Ram Guha wows Book Club audience
Ramachandra Guha is a self-confessed partisan of Karnataka cricket. At a recent book release function under the auspices of the Madras
Book Club, he drank plenty of water as he usually does at his lectures and excelled himself at dramatic abhinaya and high volume articulation to have his spellbound audience eating out of his hand. The book under discussion, ‘The States of Indian Cricket’, is an updated rehash of two very successful earlier compilations, ‘Wickets in the East’, and ‘Spin and Other Turns’.
Guha spoke as entertainingly as ever, provocatively at times, but never once faltering for words. He gave a detailed account of how, a Tamil by ancestry, north Indian by residence in the years of childhood and adolescence, and Bangalorean in his grown years, he chose at age eight to adopt Karnataka as his home state for cricket watching purposes. He is not ashamed to describe himself as a chauvinist and is an unabashed admirer of the heroes of Karnataka cricket, starting from Prasanna-Chandrasekhar and G R Viswanath, down to today’s Rahul Dravid and Anil
Kumble.
Chauvinist or not, Ram Guha certainly picked a winner when he chose to support Karnataka.
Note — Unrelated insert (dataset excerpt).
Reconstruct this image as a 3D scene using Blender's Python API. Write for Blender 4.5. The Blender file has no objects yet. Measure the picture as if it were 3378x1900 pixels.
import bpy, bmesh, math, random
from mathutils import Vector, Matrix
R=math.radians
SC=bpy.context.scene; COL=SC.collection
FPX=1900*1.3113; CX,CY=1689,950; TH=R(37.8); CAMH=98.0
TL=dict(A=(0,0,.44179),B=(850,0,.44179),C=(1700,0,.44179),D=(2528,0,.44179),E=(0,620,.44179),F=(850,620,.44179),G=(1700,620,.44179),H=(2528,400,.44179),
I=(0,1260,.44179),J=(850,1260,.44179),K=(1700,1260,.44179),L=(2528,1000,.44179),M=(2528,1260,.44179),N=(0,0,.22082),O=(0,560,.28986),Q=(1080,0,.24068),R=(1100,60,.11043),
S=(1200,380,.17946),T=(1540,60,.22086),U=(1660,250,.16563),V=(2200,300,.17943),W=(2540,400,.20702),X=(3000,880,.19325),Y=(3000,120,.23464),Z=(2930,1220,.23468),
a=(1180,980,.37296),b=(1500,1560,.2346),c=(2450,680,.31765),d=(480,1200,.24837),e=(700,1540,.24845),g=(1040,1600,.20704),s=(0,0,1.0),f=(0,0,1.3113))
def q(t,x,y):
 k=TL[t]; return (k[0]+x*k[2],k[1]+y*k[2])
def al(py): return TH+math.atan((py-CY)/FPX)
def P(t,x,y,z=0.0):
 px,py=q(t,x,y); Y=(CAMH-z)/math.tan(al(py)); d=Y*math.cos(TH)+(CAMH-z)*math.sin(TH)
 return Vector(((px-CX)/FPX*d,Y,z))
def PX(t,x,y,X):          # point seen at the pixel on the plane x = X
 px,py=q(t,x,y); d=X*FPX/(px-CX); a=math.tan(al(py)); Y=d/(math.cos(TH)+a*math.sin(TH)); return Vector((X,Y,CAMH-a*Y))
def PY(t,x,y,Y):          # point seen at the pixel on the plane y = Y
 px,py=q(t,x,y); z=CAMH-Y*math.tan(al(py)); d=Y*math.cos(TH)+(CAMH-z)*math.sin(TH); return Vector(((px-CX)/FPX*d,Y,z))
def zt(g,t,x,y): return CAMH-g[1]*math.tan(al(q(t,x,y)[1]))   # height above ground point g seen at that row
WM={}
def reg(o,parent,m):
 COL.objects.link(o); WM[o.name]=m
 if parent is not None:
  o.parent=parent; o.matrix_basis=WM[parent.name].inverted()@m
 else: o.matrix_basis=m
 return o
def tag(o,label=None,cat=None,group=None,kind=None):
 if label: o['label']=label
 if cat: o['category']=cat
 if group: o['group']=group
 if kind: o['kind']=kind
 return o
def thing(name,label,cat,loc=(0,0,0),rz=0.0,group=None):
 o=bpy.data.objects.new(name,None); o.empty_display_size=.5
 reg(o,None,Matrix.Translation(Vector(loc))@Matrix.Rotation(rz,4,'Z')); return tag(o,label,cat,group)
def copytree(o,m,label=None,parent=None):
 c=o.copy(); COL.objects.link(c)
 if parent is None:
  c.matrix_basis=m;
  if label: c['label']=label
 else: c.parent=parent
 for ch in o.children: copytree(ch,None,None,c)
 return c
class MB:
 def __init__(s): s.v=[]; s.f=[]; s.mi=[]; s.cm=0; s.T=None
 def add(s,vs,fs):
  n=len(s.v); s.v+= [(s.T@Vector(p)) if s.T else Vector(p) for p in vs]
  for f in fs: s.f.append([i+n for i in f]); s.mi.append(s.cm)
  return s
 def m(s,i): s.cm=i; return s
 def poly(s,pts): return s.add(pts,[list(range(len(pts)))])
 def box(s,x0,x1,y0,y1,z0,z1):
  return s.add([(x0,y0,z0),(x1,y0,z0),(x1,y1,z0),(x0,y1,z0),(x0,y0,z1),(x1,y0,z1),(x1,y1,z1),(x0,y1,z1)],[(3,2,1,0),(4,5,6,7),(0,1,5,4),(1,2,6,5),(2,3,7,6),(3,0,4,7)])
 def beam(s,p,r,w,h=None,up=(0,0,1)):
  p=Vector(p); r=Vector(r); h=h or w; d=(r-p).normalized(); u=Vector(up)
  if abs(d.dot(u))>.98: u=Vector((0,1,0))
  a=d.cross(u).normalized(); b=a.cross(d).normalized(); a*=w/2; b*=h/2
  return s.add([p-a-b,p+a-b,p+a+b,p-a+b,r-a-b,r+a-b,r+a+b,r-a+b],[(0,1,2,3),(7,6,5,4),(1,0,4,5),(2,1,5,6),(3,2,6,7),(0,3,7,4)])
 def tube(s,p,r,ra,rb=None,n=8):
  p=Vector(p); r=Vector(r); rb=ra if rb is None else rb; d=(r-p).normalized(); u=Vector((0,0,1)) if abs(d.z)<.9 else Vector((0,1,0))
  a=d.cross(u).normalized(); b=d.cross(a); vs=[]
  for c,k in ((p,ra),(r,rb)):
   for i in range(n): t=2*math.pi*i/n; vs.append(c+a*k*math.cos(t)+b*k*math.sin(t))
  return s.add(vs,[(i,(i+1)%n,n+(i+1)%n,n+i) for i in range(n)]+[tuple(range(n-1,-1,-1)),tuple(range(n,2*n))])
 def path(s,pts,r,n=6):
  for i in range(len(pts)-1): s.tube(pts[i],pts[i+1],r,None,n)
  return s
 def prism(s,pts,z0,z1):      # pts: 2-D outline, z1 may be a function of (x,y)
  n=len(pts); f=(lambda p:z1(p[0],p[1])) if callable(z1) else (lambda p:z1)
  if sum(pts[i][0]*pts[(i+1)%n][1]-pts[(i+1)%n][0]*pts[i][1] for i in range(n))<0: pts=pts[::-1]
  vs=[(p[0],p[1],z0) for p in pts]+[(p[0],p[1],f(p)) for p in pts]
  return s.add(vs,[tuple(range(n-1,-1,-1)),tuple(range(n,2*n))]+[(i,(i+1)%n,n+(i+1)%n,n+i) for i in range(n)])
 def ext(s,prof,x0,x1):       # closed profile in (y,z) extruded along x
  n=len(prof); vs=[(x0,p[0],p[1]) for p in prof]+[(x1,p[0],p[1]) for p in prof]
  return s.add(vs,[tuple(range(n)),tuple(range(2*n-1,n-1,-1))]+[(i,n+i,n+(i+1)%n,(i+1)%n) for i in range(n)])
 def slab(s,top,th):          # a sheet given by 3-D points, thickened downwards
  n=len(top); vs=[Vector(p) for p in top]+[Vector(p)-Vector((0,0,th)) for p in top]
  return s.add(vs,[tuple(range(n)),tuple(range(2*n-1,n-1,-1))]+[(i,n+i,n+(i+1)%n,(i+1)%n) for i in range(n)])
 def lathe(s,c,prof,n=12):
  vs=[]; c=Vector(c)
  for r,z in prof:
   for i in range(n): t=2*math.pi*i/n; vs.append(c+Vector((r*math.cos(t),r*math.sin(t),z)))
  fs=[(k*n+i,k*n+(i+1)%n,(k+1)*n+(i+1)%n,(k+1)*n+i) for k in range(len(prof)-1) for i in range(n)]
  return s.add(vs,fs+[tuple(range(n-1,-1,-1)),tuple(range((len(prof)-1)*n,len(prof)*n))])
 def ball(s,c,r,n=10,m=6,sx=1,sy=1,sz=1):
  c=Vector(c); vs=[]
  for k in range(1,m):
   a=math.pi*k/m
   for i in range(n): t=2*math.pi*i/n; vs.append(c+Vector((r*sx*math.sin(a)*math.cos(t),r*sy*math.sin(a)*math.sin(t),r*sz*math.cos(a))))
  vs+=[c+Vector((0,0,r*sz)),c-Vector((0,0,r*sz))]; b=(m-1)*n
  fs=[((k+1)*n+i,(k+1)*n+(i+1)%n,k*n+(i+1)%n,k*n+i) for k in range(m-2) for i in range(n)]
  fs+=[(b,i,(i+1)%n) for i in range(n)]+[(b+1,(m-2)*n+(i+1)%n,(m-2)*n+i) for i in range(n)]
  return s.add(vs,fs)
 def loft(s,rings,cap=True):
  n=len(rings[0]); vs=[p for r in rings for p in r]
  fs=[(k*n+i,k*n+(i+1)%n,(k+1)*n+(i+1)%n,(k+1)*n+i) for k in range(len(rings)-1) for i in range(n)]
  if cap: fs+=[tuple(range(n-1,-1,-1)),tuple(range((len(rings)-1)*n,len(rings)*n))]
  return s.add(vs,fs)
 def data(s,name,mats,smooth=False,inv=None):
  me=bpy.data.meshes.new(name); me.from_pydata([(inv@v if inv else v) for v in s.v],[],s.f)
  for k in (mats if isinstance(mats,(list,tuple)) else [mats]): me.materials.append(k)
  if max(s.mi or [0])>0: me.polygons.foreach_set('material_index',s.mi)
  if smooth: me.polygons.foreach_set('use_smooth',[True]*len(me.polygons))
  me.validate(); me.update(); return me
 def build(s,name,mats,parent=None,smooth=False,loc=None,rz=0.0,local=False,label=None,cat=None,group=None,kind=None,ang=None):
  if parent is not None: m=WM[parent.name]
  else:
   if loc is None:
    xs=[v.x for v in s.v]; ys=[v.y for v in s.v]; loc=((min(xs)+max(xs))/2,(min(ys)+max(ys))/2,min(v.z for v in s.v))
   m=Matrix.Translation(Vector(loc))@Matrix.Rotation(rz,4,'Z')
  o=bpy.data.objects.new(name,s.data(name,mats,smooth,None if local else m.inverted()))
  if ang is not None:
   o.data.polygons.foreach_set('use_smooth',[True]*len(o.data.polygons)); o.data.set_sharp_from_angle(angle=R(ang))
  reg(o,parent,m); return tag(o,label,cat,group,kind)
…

His accounts of that state’s path-breaking victories over Bombay in the Ranji Trophy back in the ‘70s and later triumphs in the ‘90s were stuff of which sporting fables are made. In conversation with the author later, quite a few people in the audience agreed that Karnataka’s cricketers were not only good cricketers, but invariably decent human beings.
That Ram Guha is not a great admirer of Tamil Nadu cricket was revealed by some of his utterances. It is hard not to agree with the view held by many non-Tamils (and presumably by Guha) that for all their talent, Tamil Nadu’s cricketers have underachieved through history. An exception to the rule was the hard working S Venkataraghavan whom Guha admires for his brilliant fielding, gutsy batting and great attitude as a bowler, but “he was simply not as good a bowler as
Prasanna.”
Guha also touched upon his pet theory on the special leanings of Iyers and Iyengars towards certain aspects of cricket such as spin bowling, and paid tributes to the pioneering spirit of the Buchi Babu clan and Chennai cricket’s first family - A G Ram Singh and his sons.
I am a great fan of Ramachandra Guha the speaker, but for once his effort did not rise above the amusing to the heights of inspired oratory he has scaled often in the past. The book is a very interesting read, but a few factual errors have, disappointingly, survived from the first edition. (Example: Venkataraghavan is described as an alumnus of the Madras Institute of Technology, while he actually graduated from Guindy Engineering College).